GG:Concert dropout lp



I'm sort of fond of this record in a way.  GG tells many of the same stories
that appear in Cott's _Conversations with Glenn Gould_ nearly word-for-word
yet I believe the concert dropout lp was recorded in the late 60's.
Oh that someone would have recorded their late night conversations
with him!  The splices ARE obvious (though not as bad as in _The Latecomers_.)

Many people have remarked about how GG was more entertaining when he was
speaking spontaneously and unscripted and I agree with this.  His
early t.v. shows before the teleprompter (not the microphone!) became his
best friend have a sparkle to them, a wit that's still present, but somewhat
dimmed in the scripted shows.  

I think of the brilliant _An Art of the Fugue_ video where Monsaingeon
(as GG's alter ego) asks why people continue to write fugues.  GG
replies that most composers don't have the confidence of Beethoven,
don't believe that something like the secondary theme of the Emperor
is musically valid _just because they write it_.  He says that the
high structure of a fugue gives (like the 12 tone system did for
Schoenberg) the composer the sense that what he's writing is not
random.  These last films of Monsaingeon's are biographical IMHO.  I
think that GG's talking about his own need for structure and control--
you could look at his philosophy about splicing as a system just as
contrived as the 12-tone.  You could say that GG set up his own rules
for interpretation so that he could express himself in that medium
without fear.  How is what GG did any different than composing a la
the second Viennese school?  GG couldn't stomach the idea of
randomness-- there's a film he made called the Anti-alea.  Chance, I
think, frightened him (think of his refusal to discuss his technique--
as if it were a random gift he got, an illusion that wouldn't bear
analysis) and he used his own structures to express that poignantly.

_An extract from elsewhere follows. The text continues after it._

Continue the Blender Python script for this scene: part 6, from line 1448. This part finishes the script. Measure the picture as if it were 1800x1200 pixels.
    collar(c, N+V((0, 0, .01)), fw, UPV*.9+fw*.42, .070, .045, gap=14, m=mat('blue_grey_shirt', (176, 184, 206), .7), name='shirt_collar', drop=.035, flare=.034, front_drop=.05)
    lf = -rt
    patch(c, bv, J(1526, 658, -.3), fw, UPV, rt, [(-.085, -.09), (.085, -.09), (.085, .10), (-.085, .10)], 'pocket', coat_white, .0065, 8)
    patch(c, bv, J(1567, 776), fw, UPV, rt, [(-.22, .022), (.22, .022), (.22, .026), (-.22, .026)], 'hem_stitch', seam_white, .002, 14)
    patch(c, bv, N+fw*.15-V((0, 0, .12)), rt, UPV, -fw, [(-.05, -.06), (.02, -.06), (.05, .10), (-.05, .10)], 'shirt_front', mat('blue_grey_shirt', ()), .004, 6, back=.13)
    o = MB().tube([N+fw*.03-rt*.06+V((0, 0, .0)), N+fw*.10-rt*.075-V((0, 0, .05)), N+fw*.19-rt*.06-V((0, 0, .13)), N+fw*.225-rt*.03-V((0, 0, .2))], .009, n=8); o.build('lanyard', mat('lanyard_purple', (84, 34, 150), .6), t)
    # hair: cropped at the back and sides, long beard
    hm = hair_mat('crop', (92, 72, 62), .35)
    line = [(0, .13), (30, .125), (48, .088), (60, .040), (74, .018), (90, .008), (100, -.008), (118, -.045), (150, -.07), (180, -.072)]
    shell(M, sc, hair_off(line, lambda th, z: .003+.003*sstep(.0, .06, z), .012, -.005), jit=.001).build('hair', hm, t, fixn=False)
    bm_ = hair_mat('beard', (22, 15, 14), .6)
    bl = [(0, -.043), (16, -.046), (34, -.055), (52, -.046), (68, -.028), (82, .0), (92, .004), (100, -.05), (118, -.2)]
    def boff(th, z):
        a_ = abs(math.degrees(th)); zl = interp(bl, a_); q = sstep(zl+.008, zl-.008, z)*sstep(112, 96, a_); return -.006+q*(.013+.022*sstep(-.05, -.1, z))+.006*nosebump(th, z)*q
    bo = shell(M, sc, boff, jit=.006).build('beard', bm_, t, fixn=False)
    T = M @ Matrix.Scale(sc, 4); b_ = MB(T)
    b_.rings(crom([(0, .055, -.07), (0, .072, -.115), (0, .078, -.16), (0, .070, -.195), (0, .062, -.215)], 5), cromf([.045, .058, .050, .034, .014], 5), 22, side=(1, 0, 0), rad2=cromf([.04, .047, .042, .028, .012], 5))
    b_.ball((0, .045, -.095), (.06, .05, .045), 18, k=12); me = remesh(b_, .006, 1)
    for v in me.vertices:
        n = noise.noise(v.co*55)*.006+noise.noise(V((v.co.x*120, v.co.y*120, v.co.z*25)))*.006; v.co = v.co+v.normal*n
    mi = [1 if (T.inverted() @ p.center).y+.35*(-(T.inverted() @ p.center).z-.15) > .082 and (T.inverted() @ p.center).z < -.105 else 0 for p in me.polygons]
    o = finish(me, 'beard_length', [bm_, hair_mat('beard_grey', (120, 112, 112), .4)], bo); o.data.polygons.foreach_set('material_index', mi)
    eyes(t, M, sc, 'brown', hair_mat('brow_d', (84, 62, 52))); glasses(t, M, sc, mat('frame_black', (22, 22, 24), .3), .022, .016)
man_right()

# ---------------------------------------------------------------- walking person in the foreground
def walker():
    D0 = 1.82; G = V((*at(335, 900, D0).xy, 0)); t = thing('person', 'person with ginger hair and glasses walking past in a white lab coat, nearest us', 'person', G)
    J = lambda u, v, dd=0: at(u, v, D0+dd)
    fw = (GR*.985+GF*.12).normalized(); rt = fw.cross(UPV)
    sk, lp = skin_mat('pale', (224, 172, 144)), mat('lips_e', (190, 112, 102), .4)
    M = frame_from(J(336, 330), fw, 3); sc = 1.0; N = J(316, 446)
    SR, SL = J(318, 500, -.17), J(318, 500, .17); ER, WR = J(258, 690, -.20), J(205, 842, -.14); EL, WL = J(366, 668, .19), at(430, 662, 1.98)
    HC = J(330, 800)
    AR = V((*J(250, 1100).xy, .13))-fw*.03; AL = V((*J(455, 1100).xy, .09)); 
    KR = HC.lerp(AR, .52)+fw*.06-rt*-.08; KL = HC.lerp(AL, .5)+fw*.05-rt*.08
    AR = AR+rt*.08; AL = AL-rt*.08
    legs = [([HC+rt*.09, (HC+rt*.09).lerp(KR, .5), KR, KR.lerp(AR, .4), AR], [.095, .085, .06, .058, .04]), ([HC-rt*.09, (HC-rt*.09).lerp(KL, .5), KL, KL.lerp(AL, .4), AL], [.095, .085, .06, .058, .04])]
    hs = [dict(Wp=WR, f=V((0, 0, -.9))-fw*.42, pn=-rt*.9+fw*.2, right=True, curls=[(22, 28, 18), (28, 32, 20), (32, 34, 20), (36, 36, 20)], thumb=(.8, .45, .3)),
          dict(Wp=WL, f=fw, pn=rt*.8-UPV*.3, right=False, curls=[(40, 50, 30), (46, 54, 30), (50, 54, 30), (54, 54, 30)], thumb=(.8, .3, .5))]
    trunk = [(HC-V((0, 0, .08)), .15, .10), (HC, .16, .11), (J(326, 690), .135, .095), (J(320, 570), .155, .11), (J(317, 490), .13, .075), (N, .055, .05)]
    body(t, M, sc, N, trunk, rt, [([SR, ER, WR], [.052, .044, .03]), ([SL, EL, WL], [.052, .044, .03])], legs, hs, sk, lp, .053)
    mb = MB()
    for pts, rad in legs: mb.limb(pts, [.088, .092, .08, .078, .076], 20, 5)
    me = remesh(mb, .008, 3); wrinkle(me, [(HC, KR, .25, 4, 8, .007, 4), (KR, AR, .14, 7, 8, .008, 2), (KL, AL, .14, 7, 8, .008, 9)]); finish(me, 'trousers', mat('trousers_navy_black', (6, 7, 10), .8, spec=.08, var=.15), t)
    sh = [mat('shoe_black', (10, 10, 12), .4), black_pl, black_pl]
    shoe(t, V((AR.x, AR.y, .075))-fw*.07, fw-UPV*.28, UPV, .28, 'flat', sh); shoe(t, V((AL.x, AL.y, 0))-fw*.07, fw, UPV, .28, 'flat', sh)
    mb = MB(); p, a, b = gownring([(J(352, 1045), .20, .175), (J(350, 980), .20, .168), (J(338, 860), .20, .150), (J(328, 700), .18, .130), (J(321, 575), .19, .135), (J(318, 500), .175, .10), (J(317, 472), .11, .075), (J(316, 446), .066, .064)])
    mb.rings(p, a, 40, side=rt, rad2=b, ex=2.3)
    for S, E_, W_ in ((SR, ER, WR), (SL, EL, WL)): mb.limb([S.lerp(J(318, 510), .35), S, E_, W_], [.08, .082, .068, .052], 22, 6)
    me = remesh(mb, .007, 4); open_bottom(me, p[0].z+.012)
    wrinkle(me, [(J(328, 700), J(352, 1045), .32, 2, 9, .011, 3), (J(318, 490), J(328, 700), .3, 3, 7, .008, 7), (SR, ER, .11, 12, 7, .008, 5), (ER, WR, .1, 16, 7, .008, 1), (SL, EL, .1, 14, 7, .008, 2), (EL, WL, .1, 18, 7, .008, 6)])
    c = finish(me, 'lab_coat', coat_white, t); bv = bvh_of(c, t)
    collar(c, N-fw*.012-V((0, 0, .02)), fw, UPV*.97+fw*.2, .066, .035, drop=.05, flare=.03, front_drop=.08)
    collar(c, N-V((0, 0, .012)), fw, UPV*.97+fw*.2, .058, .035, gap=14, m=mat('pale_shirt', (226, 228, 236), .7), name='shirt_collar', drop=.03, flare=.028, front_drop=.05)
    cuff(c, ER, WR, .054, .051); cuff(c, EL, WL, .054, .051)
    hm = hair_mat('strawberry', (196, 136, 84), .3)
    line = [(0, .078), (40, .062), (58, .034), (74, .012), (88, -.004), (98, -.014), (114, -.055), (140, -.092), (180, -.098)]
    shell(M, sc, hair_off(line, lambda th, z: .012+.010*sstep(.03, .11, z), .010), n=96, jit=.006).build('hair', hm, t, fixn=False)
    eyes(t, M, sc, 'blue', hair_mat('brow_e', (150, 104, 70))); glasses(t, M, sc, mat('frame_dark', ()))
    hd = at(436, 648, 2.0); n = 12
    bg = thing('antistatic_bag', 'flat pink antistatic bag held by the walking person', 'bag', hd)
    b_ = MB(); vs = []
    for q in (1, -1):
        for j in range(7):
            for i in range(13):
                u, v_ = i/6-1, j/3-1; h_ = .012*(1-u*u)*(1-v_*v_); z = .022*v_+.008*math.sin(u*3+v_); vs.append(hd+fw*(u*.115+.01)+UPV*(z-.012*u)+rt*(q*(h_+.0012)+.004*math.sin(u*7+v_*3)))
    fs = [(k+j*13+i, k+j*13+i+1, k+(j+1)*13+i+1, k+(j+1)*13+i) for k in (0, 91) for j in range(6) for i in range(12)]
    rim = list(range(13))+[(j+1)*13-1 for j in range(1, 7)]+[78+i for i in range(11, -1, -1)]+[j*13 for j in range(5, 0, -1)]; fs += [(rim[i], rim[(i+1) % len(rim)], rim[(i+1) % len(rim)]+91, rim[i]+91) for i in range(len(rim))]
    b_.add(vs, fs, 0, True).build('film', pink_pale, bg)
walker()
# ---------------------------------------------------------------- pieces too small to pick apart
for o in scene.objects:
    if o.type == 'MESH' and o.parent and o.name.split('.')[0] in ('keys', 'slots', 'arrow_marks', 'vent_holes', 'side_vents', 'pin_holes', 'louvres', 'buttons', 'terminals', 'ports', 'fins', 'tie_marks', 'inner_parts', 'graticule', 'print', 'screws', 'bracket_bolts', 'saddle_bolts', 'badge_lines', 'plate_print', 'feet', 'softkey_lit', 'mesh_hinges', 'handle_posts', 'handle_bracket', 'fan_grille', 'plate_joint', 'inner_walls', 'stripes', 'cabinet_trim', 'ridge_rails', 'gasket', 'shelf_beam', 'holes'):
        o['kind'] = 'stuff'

"I have had all my life a tremendously strong sense that, indeed,
there is a hereafter, and that the transformation of the spirit is a
phenomenon with which one must reckon, and in light of which, indeed,
one must attempt to live one's life.  As a consequence, I find all
here-and-now philosophies repellent.  On the other hand, I don't have
any objective images to build around my notion of a hereafter, and I
recognize that it's a great temptation to formulate a comforting
theory of eternal life, so as to reconcile one's self to the
inevitability of death.  But I'd like to think that that's not what
I'm doing; I'd like to think that I'm not employing it as a deliberate
self-reassuring process.  For me, it intuitively seems right;  I've
never had to work at convincing myself about the likelihood of a life
hereafter.  It is simply something that appears to me infinately more
plausible than its opposite, which would be oblivion."

(GG, p 109 in Elyse Mach's _Great Contemporary Pianists Speak for Themselves_)

But face it, Mr. Gould.  You *do* have doubts about Beethoven!